In late September, public shaming and pressure from within the snowsports industry led the International Ski Federation, or FIS, the governing body for international competitions, to join the U.N. Sports for Climate Action Framework, which commits the group to not only reducing its own carbon footprint but more importantly advocating for climate action. 

The FIS announcement came seven months after Protect Our Winters, Burton snowboards, and Alterra Mountain Company called for the resignation of FIS President Gian Franco Kasper after Kasper appeared to deny climate science by referring to “so-called climate change.” The protest campaign generated 9,000 letters to the FIS and “shows the power of speaking up,” Schendler says.

Individual skiers and boarders must communicate with the resorts where they buy season passes and let management know they want the resorts to use their business clout to push for action, whether locally, at the state or federal level, Schendler says. “We all need to push a bit harder.” 

But politics is the most pressing issue. The big environmental improvements in American history have only come when government got involved and passed laws such as the Clean Air Act and Clean Water Act, before which rivers were open sewers and the air was unbreathable in some American cities. POW and its allies are now targeting the 2020 elections with the goal of getting members of the snowsports and outdoor recreation communities to go to the polls and vote for candidates that support climate action, such as carbon pricing. 

POW feels that it can make a big difference by turning out just a few thousand skiers and snowboarders and climate-activist voters in swing districts and swing states.

“We believe there are lots of passionate outdoor people who care about climate,” Bourgoine says, “and we are going to make sure they vote in 2020.” She cited a recent poll from Western Priorities which showed that members of the outdoor recreation community are an increasingly powerful voting bloc. 

Bourgoine points to the 2018 victory of Democratic U.S. Sen. Jon Tester of Montana as an example of how a few thousand votes can get a pro-climate-action candidate into office. The Protect Our Winters Action Fund, POW’s political action arm, blitzed Montana with digital, radio, and print ads in 2018 in support of Tester’s climate stance.

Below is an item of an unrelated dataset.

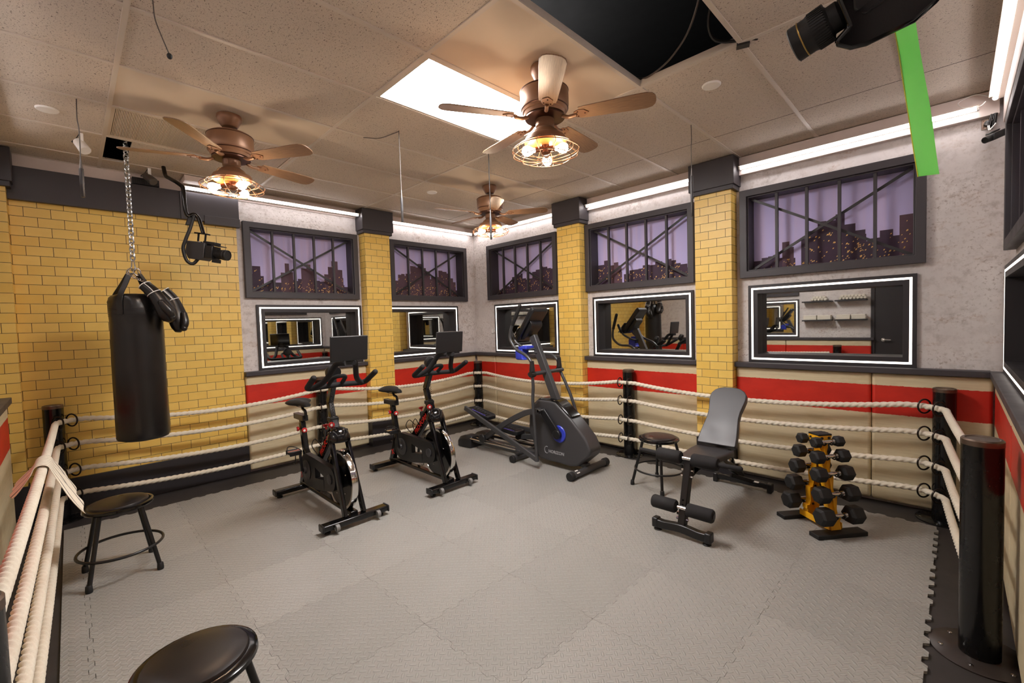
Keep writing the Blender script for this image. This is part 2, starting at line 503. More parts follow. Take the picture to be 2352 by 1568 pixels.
def wall(name, P, u0, u1, holes, mat, top=CEIL, thick=.02):
    b = MB()
    us = sorted({u0, u1, *[h[0] for h in holes], *[h[1] for h in holes]})
    for i in range(len(us) - 1):
        a, c = us[i], us[i + 1]; m = (a + c) / 2
        hs = sorted([(h[2], h[3]) for h in holes if h[0] < m < h[1]])
        z = 0.0
        for h in hs:
            wbox(b, P, a, c, z, h[0], -thick, 0); z = h[1]
        wbox(b, P, a, c, z, top, -thick, 0)
    o = b.build(name, mat)
    return struct(o)


# openings: upper dusk windows (z 1.90-2.72) and lighted mirrors (z 1.098-1.825)
WIN = {'A': [(1.367, 2.655), (3.113, 4.436)], 'B': [(-5.086, -3.721), (-3.26, -1.909), (-1.468, -.164)], 'C': [(2.80, 4.17), (1.3, 2.5)], 'D': [(-3.45, -2.12)]}
MIR = {'A': [(1.464, 2.675), (3.0, 4.25)], 'B': [(-4.966, -3.714), (-3.177, -1.929), (-1.402, -.213)], 'C': [(3.08, 4.53), (1.3, 2.6)], 'D': [(-3.42, -2.12)]}
PF = {'A': PA, 'B': PB, 'C': PC, 'D': PD}
def holes(k):
    return [(a + .05, b - .05, 1.95, 2.67) for a, b in WIN[k]] + [(a + .07, b - .07, 1.168, 1.755) for a, b in MIR[k]]
wall('wall_left', PA, -.62, 4.64, holes('A'), M['plaster'])
wall('wall_back', PB, -5.47, .28, holes('B'), M['plaster'])
wall('wall_right', PC, -.44, 4.62, holes('C'), M['plaster'])
wall('wall_front', PD, -5.0, .26, holes('D') + [(-1.0, -.12, 0, 2.06)], M['plaster'])
b = MB(); b.box(-5.45, -4.98, -.62, -.60, 0, CEIL); b.box(-5.0, -4.98, -.60, -.42, 0, CEIL)
struct(b.build('wall_alcove', M['plaster']))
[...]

The ad blitz, including a social media video from climber Conrad Anker calling Tester’s opponent Matt Rosendale a “Jerry” who doesn’t care about climate or the mountains, generated more than 1.3 million impressions, according to POW. Tester won re-election by 15,000 votes. While it is impossible to quantify how many of those votes were generated by the POW ad campaign, the result shows that “we don’t need a lot of people to swing an election,” Bourgoine says.

Margins of victory can be even smaller in U.S. House races. For instance, Ben McAdams, who supports strong action on climate change, won Utah’s 4th Congressional District representing Salt Lake City by a razor-thin margin of about 700 votes. POW’s political action fund, a 501(c)4 organization, will target districts such as this that President Trump won or lost by 10 points or less. Examples include the Grand Rapids area of Michigan. “That is an area with colleges and outdoor industry brands and an active outdoors community where a small number of pro-climate voters can make a difference,” Bourgoine says.

Protect Our Winters strategized on its 2020 swing-state campaign during its annual meeting in Moab in October. “The 2020 elections are a major deal where skiers and the snowsports industry can with a few thousand voters get a climate-friendly candidate into office,” says Schendler. He pointed to U.S. Sen. Susan Collins of Maine as a candidate who has been “wishy washy on climate” who could be susceptible if the state’s large community of snowsports enthusiasts goes to the polls.

Skiers worried about the cryosphere, and who live in hotly contested districts, could begin seeing POW Action Fund ads soon. Climate Jerrys beware.